Stricter regulations for MFBs in the offing

By Amaka Abayomi
The Central Bank of  Nigeria  (CBN) and the Nigeria Deposit Insurance Corporation  (NDIC) are set to introduce stricter regulations for microfinance banks this year.

A top official in one of the regulatory  agencies disclosed this to Vanguard saying the regulations are to ensure  that they perform optimally.

Speaking with Vanguard, a source close to NDIC, who pleaded anonymity, said MFBs that fail to meet the January 31st deadline for the granting of new licenses would be liquidated.

“One of our duties in NDIC is to ensure the safety of depositors’ funds, especially those in MFBs, making it necessary for these MFBs to be closely monitored to ensure the safety of such funds.

“To this end, at the expiration of the January 31st deadline, a capital verification exercise would be conducted on the 121 MFBs with provisional licenses to ascertain their financial status and any that fails to meet the laid down requirements would be closed down.”
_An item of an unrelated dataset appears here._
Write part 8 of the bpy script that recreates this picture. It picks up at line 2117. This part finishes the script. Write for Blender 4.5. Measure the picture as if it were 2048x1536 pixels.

It would be recalled that on September 24, 2010, the Central Bank of Nigeria, CBN, beamed its searchlight on the MFB sector, resulting in the revocation of the operating licenses of 224 MFBs found to be ‘terminally distressed’ and ‘technically insolvent’, which the CBN attributed to the impact of the global financial crisis.

The CBN thereafter granted provisional approval for new licenses to 121 of the 224 MFBs that made fresh capital injection and significant loan recovery, with a three-month deadline ending January 31st 2011 given for them to beef up their capital base or cease to be in business.

The requirements for the grant of new operating licenses to the 121 MFBs include capitalisation of prior deposits for shares and the new capital injection to bring the shareholders’ fund unimpaired by losses to the prescribed minimum of N20 million, good corporate governance, sound risk management system and strong internal controls to forestall avoidable losses, closure of unapproved branches, cash centers and customer meeting points, adoption of a true microfinance model, among others.

The NDIC source pointed out that measures such as review of the Microfinance Policy Framework, introduction of a new operational template to benchmark microfinance banking, capacity building to develop a critical mass of knowledge and skill, human resources as well as examining the possibility of introducing a Micro, Small and Medium Enterprise (MSME) Fund to catalyse a sustainable development of the microfinance space, are being put in place to ensure that MFBs live up to their responsibility of fostering financial inclusion, fighting poverty and empowering low-income and vulnerable groups.